To complement the glass construction, the exhibit included a banner with the musical score of the work, enhanced by splashes of color. To complete the scene, musician Caeli Smith performed on the violin, playing unaccompanied Bach along with a brief rendition of the solo from the Bruch Romanze transcribed for the violin. As her notes filled the air on one side of gallery, across the room Rile Smith’s sculpture solidified the melody in glass.

Consecration

'Amass' by Morgan Gilbreath
“Amass” by Morgan Gilbreath.

In the second floor gallery, Morgan Gilbreath’s Consecration provided a perspective on a different aspect of our environment — the life of the street. Gilbreath’s pieces are constructed from the detritus of the urban environment: old sales receipts, fragments of shattered glass, and paper dust from a Bible factory. Her works reshape these discarded items into objects with devotional overtones.

Amass” is a tower of stacked cash register receipts standing roughly seven feet tall. The height of the work communicates the volume of discarded paper from these found and collected receipts. The work’s shape — with the receipts arrayed in order from longest at the base to shortest at the top — graphs the distribution of the length of modern register receipts (which seem to be getting ridiculously long lately). “I didn’t want to plan or control the form of the sculpture too much,” Gilbreath explained in an email,  “so I decided to let the receipts I received dictate the form that was created.” Assembled together, the discarded pieces form an impressive totemic tower. The work’s title, “Amass,” cleverly echoes both the scale of the work and its spiritual thrust.
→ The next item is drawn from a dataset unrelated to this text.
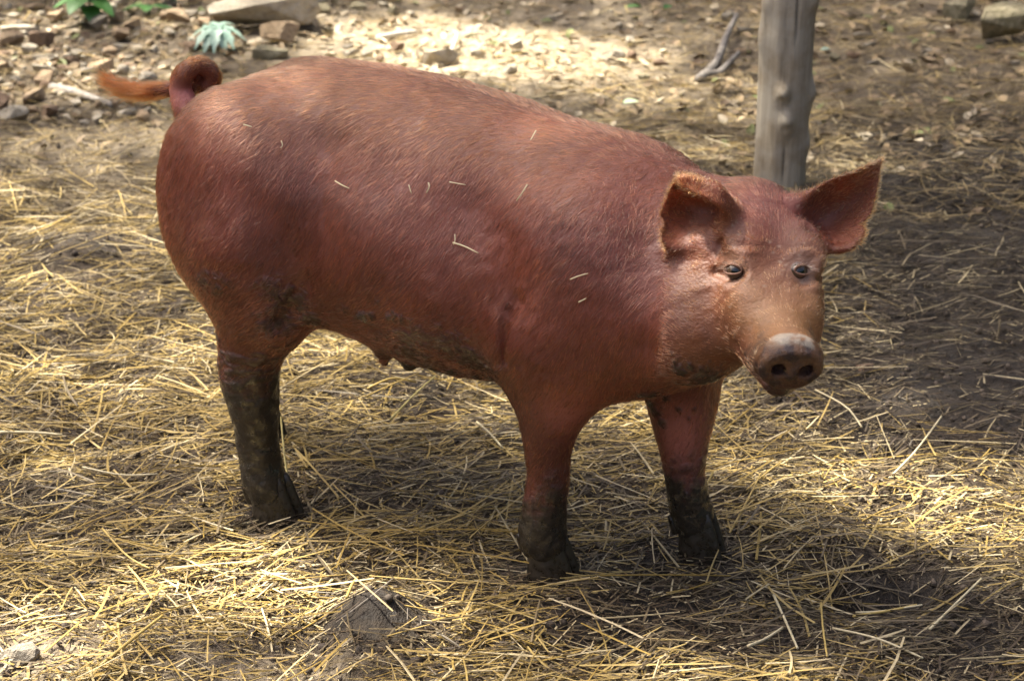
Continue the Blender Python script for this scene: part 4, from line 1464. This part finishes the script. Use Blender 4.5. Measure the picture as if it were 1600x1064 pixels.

Auras (No. 1-15)” are comprised of cleaned and fused collections of glass shards found on the street. Each of the fifteen pieces documents their location on the Philadelphia streets — Tenth and Norris, Tenth and Diamond, etc. Here, the works made from these fragments of refuse appear as jeweled amulets or crystalline geodes.

Corner by Morgan Gilbreath
“Corner” by Morgan Gilbreath.

Corner” consists of a pile of paper dust collected from the ventilation system of a Bible factory. It’s industrial trash, the side effect of manufacturing sacred texts. Yet, the pile of pure white paper fibers asks us to consider whether the spirituality of the Bible lies in its words or in its physical presence.

Prayer Crate” similarly presents the sacred in the form of the mundane. The work casts liturgical candles into the utilitarian shape of a milk crate, an object frequently seen discarded in trash piles around Philadelphia — or repurposed as book shelves by students and others.

'Auras' by Morgan Gilbreath
Detail from “Auras (No. 1-15)” by Morgan Gilbreath.

Gilbreath’s works do more than merely convert trash into aesthetic objects. She finds something spiritual in these assemblages of discarded materials. “There are great similarities between the moment that an everyday object becomes sacred or holy and the moment something becomes art,” she writes. “A priest’s actions turn bread and wine into the body and blood of Christ. An artist’s gestures and intentions can transfigure anything into a work of art.”

In The Sacred and the Profane: The Nature of Religion, philosopher and historian of religions Mircea Eliade describes “the abyss that divides the two modalities of experience — the sacred and the profane.” Through her art, Gilbreath seeks to construct a bridge across that abyss.